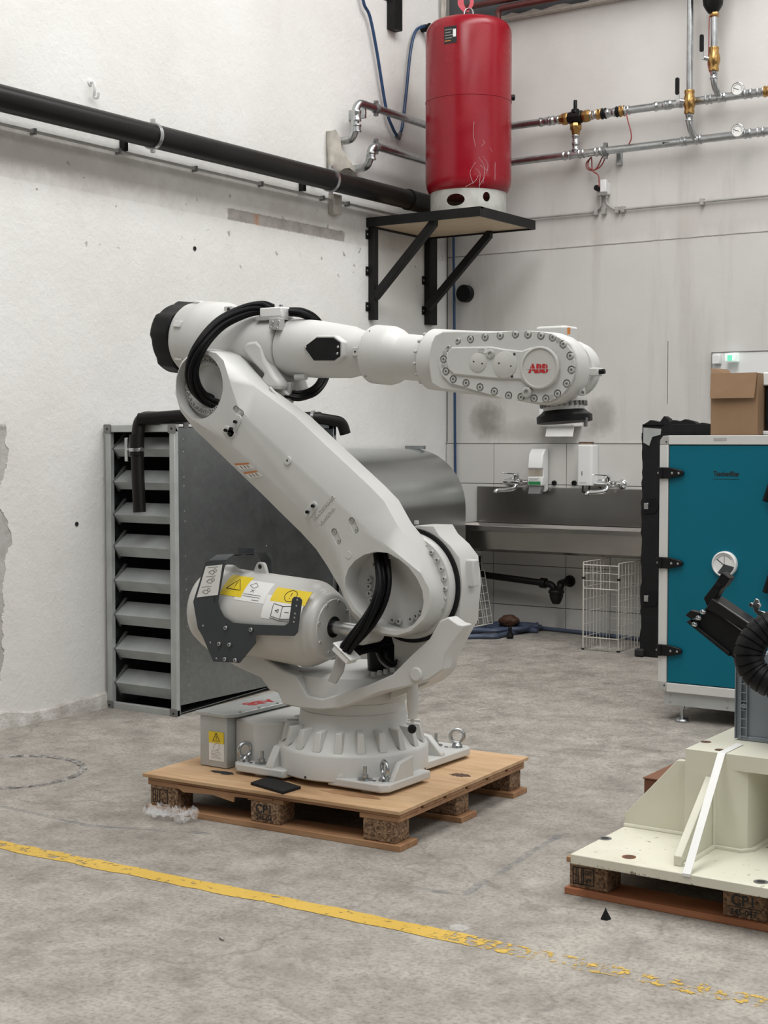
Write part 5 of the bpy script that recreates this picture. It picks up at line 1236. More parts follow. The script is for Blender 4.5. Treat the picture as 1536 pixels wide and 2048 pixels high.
# sling
t = thing('lifting_sling', (TC.x, TC.y, z1 + 0.03), 'looped pink-red lifting sling hooked into the top of the red tank', 'sling')
v8, u8 = Vector((0.83, 0.56, 0)), Vector((0, 0, 1)); b0 = Vector((TC.x - 0.02, TC.y, z1 + 0.045))
for s, wd in ((-1, 0.040), (1, 0.026)):
    path = smooth([b0 + v8 * (s * -0.002), b0 + v8 * (s * 0.035) + u8 * 0.05, b0 + v8 * (s * 0.03) + u8 * 0.12, b0 + v8 * (s * 0.005) + u8 * 0.22, b0 + v8 * (s * 0.004) + u8 * 0.7], 5)
    lo = []
    for p in path: lo.append([p + v8 * wd * 0.5, p - v8 * wd * 0.5, p - v8 * wd * 0.5 + Vector((0.3, -0.45, 0)) * 0.008, p + v8 * wd * 0.5 + Vector((0.3, -0.45, 0)) * 0.008])
    obj('strap', loft(BM(), lo), 'pinkstrap', t)

# ================================================================== blue hose, wall bits in the corner
XH = XL + 0.035
hl = [(722, -30), (728, 8), (740, 34), (754, 105), (772, 216), (785, 255), (794, 272)]
hl2 = [(800, 268), (805, 250), (812, 190), (820, 110), (828, 70), (838, 56), (852, 56), (859, 80), (864, 120), (868, 180)]
t = thing('air_hose', (XH, 8.6, 3.4), 'thin blue hose looped high on the wall beside the red tank', 'hose')
P1 = [on_x(a, b, XH) for a, b in hl]; P2 = [on_x(a, b, XH) for a, b in hl2]
obj('hose_loop', tube(BM(), smooth(P1, 6), 0.011, 10), 'blue', t)
obj('hose_loop', tube(BM(), smooth(P2, 6), 0.011, 10), 'blue', t)
q = on_x(797, 276, XH); obj('hose_coupling', tube(BM(), [P1[-1], q, P2[0]], 0.019, 12), 'mesh_grey', t)
q = on_x(852, 56, XH); obj('hose_clip', lathe(BM(), (XL, q.y, q.z), (1, 0, 0), [(0, 0.026), (0.04, 0.026), (0.055, 0.018), (0.06, 0.03), (0.07, 0.03)], 14), 'black', t)
YH = YB - 0.03
bot_ = on_y(911, 960, YH)
t2 = obj('water_hose', tube(BM(), smooth([on_y(905, 250, YH), on_y(906, 350, YH), on_y(907, 470, YH), on_y(909, 700, YH), on_y(910, 900, YH), on_y(911, 1000, YH), on_y(912, 1180, YH)], 4), 0.010, 10), 'blue', label='thin blue hose running straight down the back wall by the corner', cat='hose')
q0, q1 = on_x(783, 40, XL + 0.04), on_x(803, 40, XL + 0.04); zz = on_x(793, 61, XL + 0.04).z
t = thing('bracket_post', (XL, q0.y, zz), 'black square steel post ending high on the left wall near the corner', 'bracket')
obj('post', box(BM(), XL + 0.002, XL + 0.062, q0.y, q1.y - 0.02, zz, zz + 0.9), 'blacksteel', t, bevel=0.003)
q2 = on_x(782, 2, XL); obj('post_tab', box(BM(), XL + 0.001, XL + 0.008, q0.y - 0.05, q0.y, q2.z - 0.01, q2.z + 0.04), 'blacksteel', t)
q = on_x(886, 20, XL + 0.03)
bm = BM()
for dx in (-0.012, 0.012): tube(bm, smooth([(XL + 0.03, q.y + dx, q.z + 0.5), (XL + 0.035, q.y + dx * 1.3, q.z + 0.05), (XL + 0.03, q.y + dx * 0.8, q.z - 0.05), (XL + 0.03, q.y, q.z - 0.10)], 5), 0.011, 8)
obj('rope_end', bm, 'clothwrap', label='frayed tan rope hanging in the corner above the tank', cat='rope')
# cloth wrap around the wall penetrations
def rag(name, pts, mat, label):
    bm = BM(); rnd = random.Random(11); lo = []
    for (a, b, w_) in pts:
        c = on_x(a, b, XL + 0.03); lo.append([c + Vector((0.04 * math.cos(an), w_ * math.sin(an), 0.3 * w_ * math.cos(an * 2))) * rnd.uniform(0.8, 1.15) for an in [2 * math.pi * i / 12 for i in range(12)]])
    loft(bm, lo); return obj(name, bm, mat, label=label, cat='rag', angle=60)
rag('cloth_wrap', [(662, 262, 0.02), (666, 280, 0.06), (670, 300, 0.07), (676, 320, 0.10), (684, 338, 0.15), (690, 346, 0.12)], 'clothwrap', 'dirty white rag stuffed around the pipe ends above the black pipe')

# ================================================================== heating pipes
XPI, YPI = XL + 0.13, YB - 0.13
ZU, ZL = 3.657, 3.407
PRD = 0.026
def coupling(bm_or, p, d, r, L, par, mat='zinc', name='coupling'):
    p, d = Vector(p), Vector(d).normalized()
    return obj(name, lathe(BM(), p - d * L / 2, d, [(0, r * 0.98), (0, r * 1.16), (L * 0.12, r * 1.26), (L * 0.24, r * 1.16), (L * 0.3, r * 1.06), (L * 0.7, r * 1.06), (L * 0.76, r * 1.16), (L * 0.88, r * 1.26), (L, r * 1.16), (L, r * 0.98)], 20), mat, par)
def YP(px, py): return on_y(px, py, YPI)
C2B = ((1000, 0), .34896)
def bx2(a): return on_y(C2B[0][0] + a * C2B[1], 0, YPI)
def xb(a, z):
    """x on the pipe plane for a measured column at height z"""
    py = 250
    for i in range(6):
        q = on_y(C2B[0][0] + a * C2B[1], py, YPI); py += (q.z - z) / 10.0 * F_PX
    return q.x
def pipe_thing(name, label, z, e0, e1, xend):
    t = thing(name, (XPI, YPI, z), label, 'pipe', 'zinc heating pipes')
    a = on_x(*e0, XL); b = on_x(*e1, XPI)
    pts = [(XL - 0.01, a.y, a.z), (XPI - 0.02, a.y + 0.01, a.z), (XPI, a.y + 0.015, z), (XPI, YPI, z), (xend, YPI, z)]
    obj('pipe_run', tube(BM(), bend(pts, 0.065, 6), PRD, 20), 'zinc', t)
    return t, a
up, ua = pipe_thing('heating_pipe', 'upper of the two zinc pipes turning the corner behind the red tank', ZU, (678, 283), (700, 205), xb(345, ZU))
coupling(None, (XPI, ua.y + 0.015, (ua.z + ZU) / 2 + 0.03), (0, 0, 1), PRD, 0.07, up); coupling(None, (XPI, ua.y + 0.015, (ua.z + ZU) / 2 - 0.05), (0, 0, 1), PRD, 0.05, up)
lw, la = pipe_thing('heating_pipe', 'lower of the two zinc pipes turning the corner behind the red tank', ZL, (708, 338), (725, 295), xb(1560, ZL))
coupling(None, (XPI, la.y + 0.015, (la.z + ZL) / 2), (0, 0, 1), PRD, 0.05, lw)
def clamp(p, d, r, par):
    p, d = Vector(p), Vector(d)
    bm = BM(); lathe(bm, p - d * 0.012, d, [(0, r), (0, r + 0.008), (0.024, r + 0.008), (0.024, r)], 20)
    for s in (-1, 1): box(bm, p.x - 0.012, p.x + 0.012, p.y - 0.012, p.y + 0.012, p.z + s * (r + 0.014) - 0.01, p.z + s * (r + 0.014) + 0.01)
    return obj('pipe_clamp', bm, 'mesh_grey', par)
q = on_x(752, 216, XPI); clamp((XPI, q.y, ZU), (0, 1, 0), PRD, up)
obj('clamp_bracket', box(BM(), XL, XPI, q.y - 0.13, q.y - 0.11, ZU - 0.085, ZU - 0.02), 'zinc', up, bevel=0.003)
q = on_x(752, 294, XPI); clamp((XPI, q.y, ZL), (0, 1, 0), PRD, lw)
q = on_x(862, 330, XPI); coupling(None, (XPI, min(q.y, YPI - 0.1), ZL), (0, 1, 0), PRD, 0.06, lw)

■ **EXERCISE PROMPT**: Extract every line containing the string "high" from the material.

■ **TASK ANSWER**:
Write part 5 of the bpy script that recreates this picture. It picks up at line 1236. More parts follow. The script is for Blender 4.5. Treat the picture as 1536 pixels wide and 2048 pixels high.
t = thing('air_hose', (XH, 8.6, 3.4), 'thin blue hose looped high on the wall beside the red tank', 'hose')
t = thing('bracket_post', (XL, q0.y, zz), 'black square steel post ending high on the left wall near the corner', 'bracket')